** COLLECTED DATA **
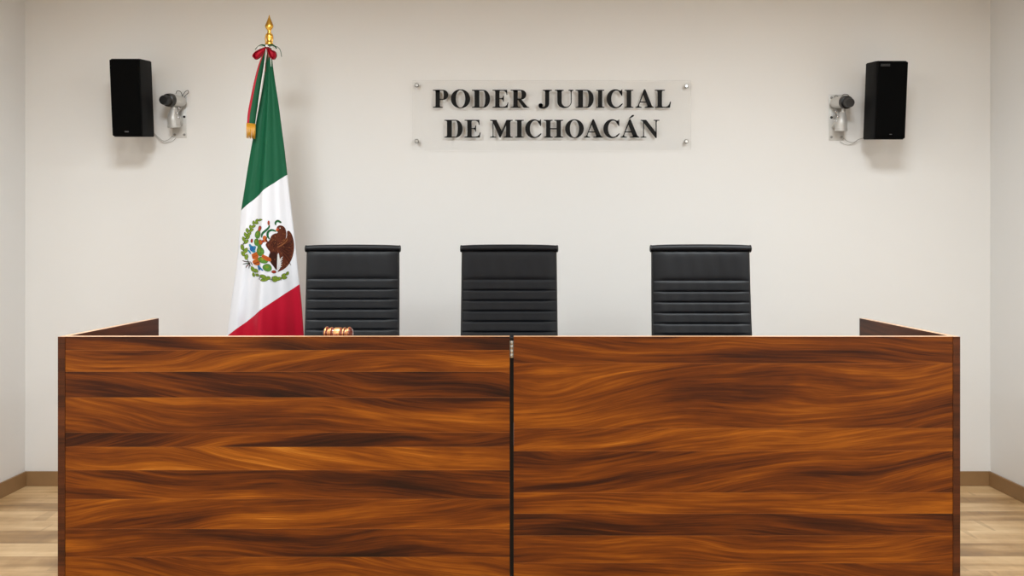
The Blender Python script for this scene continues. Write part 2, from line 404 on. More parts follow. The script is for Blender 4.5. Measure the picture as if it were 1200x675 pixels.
# ------------------------------------------------------------------ chairs
def ribs(s, seams, h):
    """bulge of the padding at height s between seams"""
    for a, b in zip(seams, seams[1:]):
        if a <= s <= b:
            t = (s-a)/(b-a); e = abs(2*t-1)
            return h*(1-e**7)
    return 0.0
def make_chair(loc, rotz, label, s=1.0):
    t = thing('office_chair', label, 'chair', loc, rotz, 'high-backed black chairs behind the bench')
    H0, H1 = .50, 1.205           # backrest along z
    def cy(z):                    # centre line, leaning back
        u = (z-H0)/(H1-H0)
        return .205+.125*u+.02*math.sin(PI*u*1.2)
    # seams (z above the platform)
    top = 1.222
    sm = [1.046-.0515*k for k in range(11)]; sm = [z for z in sm if z > H0+.01][::-1]
    seams = [H0]+sm+[1.19]
    N = 260; NX = 24
    bm = newbm(); fr = []; bk = []
    for i in range(N+1):
        z = H0+(H1-H0)*i/N
        hw = .2345-.006*(z-H0)/(H1-H0)
        rf, rb = [], []
        for j in range(NX+1):
            u = -1+2*j/NX
            edge = (1-abs(u)**10)
            wav = .0008*math.sin(j*1.7+i*.05)
            d = .008+ribs(z, seams, .0075)*edge
            yc = cy(z)-.012*u*u+wav*edge
            rf.append(bm.verts.new((u*hw, yc-d, z))); rb.append(bm.verts.new((u*hw, yc+.012, z)))
        fr.append(rf); bk.append(rb)
    for i in range(N):
        for j in range(NX):
            bm.faces.new((fr[i][j], fr[i][j+1], fr[i+1][j+1], fr[i+1][j])).smooth = True
            bm.faces.new((bk[i][j+1], bk[i][j], bk[i+1][j], bk[i+1][j+1])).smooth = True
        bm.faces.new((fr[i][0], fr[i+1][0], bk[i+1][0], bk[i][0]))
        bm.faces.new((fr[i][NX], bk[i][NX], bk[i+1][NX], fr[i+1][NX]))
    for j in range(NX):
        bm.faces.new((fr[0][j], bk[0][j], bk[0][j+1], fr[0][j+1])); bm.faces.new((fr[N][j], fr[N][j+1], bk[N][j+1], bk[N][j]))
    link('backrest', bm, M['leather'], t, smooth=50)
    # padded roll over the top bar
    bm = newbm(); pts = []
    for j in range(31):
        u = -1+2*j/30
        pts.append((u*.2375, cy(H1)-.006-.012*u*u, 1.2035+.003*(1-u*u)))
    add_tube(bm, pts, .0175, 20, 0, radii=[.0175*(1-.12*abs(-1+2*j/30)**6) for j in range(31)])
    link('head_roll', bm, M['leather'], t, smooth=40)
    for sx in (-1, 1):
        bm = newbm(); pts = [(sx*(.2365-.006*k/12), cy(H0+(H1-H0)*k/12)-.010, H0+(H1-H0)*k/12) for k in range(13)]
        add_tube(bm, pts, .0075, 10)
        add_lathe(bm, [(.006,-.005),(.0165,-.005),(.018,-.003),(.018,.002),(.013,.005)], 18, 0,
                  Matrix.Translation((sx*.2405, cy(H1)-.018, 1.2025)) @ Matrix.Rotation(PI/2*sx, 4, 'Y'))
        link('side_rail', bm, M['blackmetal'], t, smooth=40)
    # seat
    bm = newbm(); NS = 90; fr = []; bk = []
    for i in range(NS+1):
        y = -.25+.46*i/NS
        dz = -.03*max(0, (-.14-y)/.11)**2+.012*(y/.21 if y > 0 else 0)**2
        sea = [-.25+.046*k for k in range(11)]
        rf, rb = [], []
        for j in range(13):
            u = -1+2*j/12
            rf.append(bm.verts.new((u*.235, y, .485+dz+ribs(y, sea, .011)*(1-abs(u)**10)))); rb.append(bm.verts.new((u*.235, y, .46+dz)))
        fr.append(rf); bk.append(rb)
    for i in range(NS):
        for j in range(12):
            bm.faces.new((fr[i][j], fr[i][j+1], fr[i+1][j+1], fr[i+1][j])).smooth = True; bm.faces.new((bk[i][j+1], bk[i][j], bk[i+1][j], bk[i+1][j+1]))
        bm.faces.new((fr[i][0], fr[i+1][0], bk[i+1][0], bk[i][0])); bm.faces.new((fr[i][12], bk[i][12], bk[i+1][12], fr[i+1][12]))
    for j in range(12):
        bm.faces.new((fr[0][j], bk[0][j], bk[0][j+1], fr[0][j+1])); bm.faces.new((fr[NS][j], fr[NS][j+1], bk[NS][j+1], bk[NS][j]))
    link('seat', bm, M['leather'], t, smooth=50)
    # arms: bent flat loops
    for sx in (-1, 1):
        bm = newbm()
        pts = spline([(sx*.248,.17,.48),(sx*.262,.19,.60),(sx*.27,.15,.675),(sx*.27,-.02,.69),(sx*.266,-.13,.66),(sx*.255,-.14,.56),(sx*.245,-.08,.475)], 6)
        add_tube(bm, pts, .012, 10)
        link('armrest', bm, M['blackmetal'], t, smooth=40)
    bm = newbm()
    add_box(bm, -.09, .09, -.10, .12, .43, .459, bevel=.006)
    add_lathe(bm, [(.014,.26),(.014,.43)], 16); add_lathe(bm, [(.024,.10),(.026,.27),(.02,.28)], 16)
    link('column', bm, M['blackmetal'], t, smooth=40)
    bm = newbm()
    for k in range(5):
        a = 2*PI*k/5+.3
        add_tube(bm, [(.02*math.cos(a),.02*math.sin(a),.115),(.16*math.cos(a),.16*math.sin(a),.095),(.29*math.cos(a),.29*math.sin(a),.07)], .02, 10, radii=[.028,.021,.014])
    link('star_base', bm, M['chrome'], t, smooth=40)
    for k in range(5):
        a = 2*PI*k/5+.3; bm = newbm()
        for q in (-.012, .012):
            m = Matrix.Translation((.29*math.cos(a), .29*math.sin(a), .0275)) @ Matrix.Rotation(a, 4, 'Z') @ Matrix.Translation((0,q,0)) @ Matrix.Rotation(PI/2, 4, 'X')
            add_lathe(bm, [(.02,-.008),(.027,-.006),(.027,.006),(.02,.008)], 16, 0, m)
        add_tube(bm, [(.29*math.cos(a), .29*math.sin(a), .03), (.29*math.cos(a), .29*math.sin(a), .07)], .006, 8)
        link('caster', bm, M['blackplastic'], t, smooth=40)
    return t
def chair_at(cxpx, d, rotz, label, dz=0):
    make_chair((X(cxpx, d), d-.33, PZ+dz), rotz, label)
chair_at(416.5, 5.17, math.radians(1.5), 'high-backed black ribbed leather chair behind the gavel, beside the flag')
chair_at(596.7, 5.03, 0, 'high-backed black ribbed leather chair behind the seam and hinge, under the wall sign')
chair_at(818.3, 4.88, math.radians(-1.0), 'high-backed black ribbed leather chair standing alone behind the hingeless bench half')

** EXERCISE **
Restate the data above word for word. Do not include the images.

** ANSWER TO THIS EXERCISE **
The Blender Python script for this scene continues. Write part 2, from line 404 on. More parts follow. The script is for Blender 4.5. Measure the picture as if it were 1200x675 pixels.
# ------------------------------------------------------------------ chairs
def ribs(s, seams, h):
    """bulge of the padding at height s between seams"""
    for a, b in zip(seams, seams[1:]):
        if a <= s <= b:
            t = (s-a)/(b-a); e = abs(2*t-1)
            return h*(1-e**7)
    return 0.0
def make_chair(loc, rotz, label, s=1.0):
    t = thing('office_chair', label, 'chair', loc, rotz, 'high-backed black chairs behind the bench')
    H0, H1 = .50, 1.205           # backrest along z
    def cy(z):                    # centre line, leaning back
        u = (z-H0)/(H1-H0)
        return .205+.125*u+.02*math.sin(PI*u*1.2)
    # seams (z above the platform)
    top = 1.222
    sm = [1.046-.0515*k for k in range(11)]; sm = [z for z in sm if z > H0+.01][::-1]
    seams = [H0]+sm+[1.19]
    N = 260; NX = 24
    bm = newbm(); fr = []; bk = []
    for i in range(N+1):
        z = H0+(H1-H0)*i/N
        hw = .2345-.006*(z-H0)/(H1-H0)
        rf, rb = [], []
        for j in range(NX+1):
            u = -1+2*j/NX
            edge = (1-abs(u)**10)
            wav = .0008*math.sin(j*1.7+i*.05)
            d = .008+ribs(z, seams, .0075)*edge
            yc = cy(z)-.012*u*u+wav*edge
            rf.append(bm.verts.new((u*hw, yc-d, z))); rb.append(bm.verts.new((u*hw, yc+.012, z)))
        fr.append(rf); bk.append(rb)
    for i in range(N):
        for j in range(NX):
            bm.faces.new((fr[i][j], fr[i][j+1], fr[i+1][j+1], fr[i+1][j])).smooth = True
            bm.faces.new((bk[i][j+1], bk[i][j], bk[i+1][j], bk[i+1][j+1])).smooth = True
        bm.faces.new((fr[i][0], fr[i+1][0], bk[i+1][0], bk[i][0]))
        bm.faces.new((fr[i][NX], bk[i][NX], bk[i+1][NX], fr[i+1][NX]))
    for j in range(NX):
        bm.faces.new((fr[0][j], bk[0][j], bk[0][j+1], fr[0][j+1])); bm.faces.new((fr[N][j], fr[N][j+1], bk[N][j+1], bk[N][j]))
    link('backrest', bm, M['leather'], t, smooth=50)
    # padded roll over the top bar
    bm = newbm(); pts = []
    for j in range(31):
        u = -1+2*j/30
        pts.append((u*.2375, cy(H1)-.006-.012*u*u, 1.2035+.003*(1-u*u)))
    add_tube(bm, pts, .0175, 20, 0, radii=[.0175*(1-.12*abs(-1+2*j/30)**6) for j in range(31)])
    link('head_roll', bm, M['leather'], t, smooth=40)
    for sx in (-1, 1):
        bm = newbm(); pts = [(sx*(.2365-.006*k/12), cy(H0+(H1-H0)*k/12)-.010, H0+(H1-H0)*k/12) for k in range(13)]
        add_tube(bm, pts, .0075, 10)
        add_lathe(bm, [(.006,-.005),(.0165,-.005),(.018,-.003),(.018,.002),(.013,.005)], 18, 0,
                  Matrix.Translation((sx*.2405, cy(H1)-.018, 1.2025)) @ Matrix.Rotation(PI/2*sx, 4, 'Y'))
        link('side_rail', bm, M['blackmetal'], t, smooth=40)
    # seat
    bm = newbm(); NS = 90; fr = []; bk = []
    for i in range(NS+1):
        y = -.25+.46*i/NS
        dz = -.03*max(0, (-.14-y)/.11)**2+.012*(y/.21 if y > 0 else 0)**2
        sea = [-.25+.046*k for k in range(11)]
        rf, rb = [], []
        for j in range(13):
            u = -1+2*j/12
            rf.append(bm.verts.new((u*.235, y, .485+dz+ribs(y, sea, .011)*(1-abs(u)**10)))); rb.append(bm.verts.new((u*.235, y, .46+dz)))
        fr.append(rf); bk.append(rb)
    for i in range(NS):
        for j in range(12):
            bm.faces.new((fr[i][j], fr[i][j+1], fr[i+1][j+1], fr[i+1][j])).smooth = True; bm.faces.new((bk[i][j+1], bk[i][j], bk[i+1][j], bk[i+1][j+1]))
        bm.faces.new((fr[i][0], fr[i+1][0], bk[i+1][0], bk[i][0])); bm.faces.new((fr[i][12], bk[i][12], bk[i+1][12], fr[i+1][12]))
    for j in range(12):
        bm.faces.new((fr[0][j], bk[0][j], bk[0][j+1], fr[0][j+1])); bm.faces.new((fr[NS][j], fr[NS][j+1], bk[NS][j+1], bk[NS][j]))
    link('seat', bm, M['leather'], t, smooth=50)
    # arms: bent flat loops
    for sx in (-1, 1):
        bm = newbm()
        pts = spline([(sx*.248,.17,.48),(sx*.262,.19,.60),(sx*.27,.15,.675),(sx*.27,-.02,.69),(sx*.266,-.13,.66),(sx*.255,-.14,.56),(sx*.245,-.08,.475)], 6)
        add_tube(bm, pts, .012, 10)
        link('armrest', bm, M['blackmetal'], t, smooth=40)
    bm = newbm()
    add_box(bm, -.09, .09, -.10, .12, .43, .459, bevel=.006)
    add_lathe(bm, [(.014,.26),(.014,.43)], 16); add_lathe(bm, [(.024,.10),(.026,.27),(.02,.28)], 16)
    link('column', bm, M['blackmetal'], t, smooth=40)
    bm = newbm()
    for k in range(5):
        a = 2*PI*k/5+.3
        add_tube(bm, [(.02*math.cos(a),.02*math.sin(a),.115),(.16*math.cos(a),.16*math.sin(a),.095),(.29*math.cos(a),.29*math.sin(a),.07)], .02, 10, radii=[.028,.021,.014])
    link('star_base', bm, M['chrome'], t, smooth=40)
    for k in range(5):
        a = 2*PI*k/5+.3; bm = newbm()
        for q in (-.012, .012):
            m = Matrix.Translation((.29*math.cos(a), .29*math.sin(a), .0275)) @ Matrix.Rotation(a, 4, 'Z') @ Matrix.Translation((0,q,0)) @ Matrix.Rotation(PI/2, 4, 'X')
            add_lathe(bm, [(.02,-.008),(.027,-.006),(.027,.006),(.02,.008)], 16, 0, m)
        add_tube(bm, [(.29*math.cos(a), .29*math.sin(a), .03), (.29*math.cos(a), .29*math.sin(a), .07)], .006, 8)
        link('caster', bm, M['blackplastic'], t, smooth=40)
    return t
def chair_at(cxpx, d, rotz, label, dz=0):
    make_chair((X(cxpx, d), d-.33, PZ+dz), rotz, label)
chair_at(416.5, 5.17, math.radians(1.5), 'high-backed black ribbed leather chair behind the gavel, beside the flag')
chair_at(596.7, 5.03, 0, 'high-backed black ribbed leather chair behind the seam and hinge, under the wall sign')
chair_at(818.3, 4.88, math.radians(-1.0), 'high-backed black ribbed leather chair standing alone behind the hingeless bench half')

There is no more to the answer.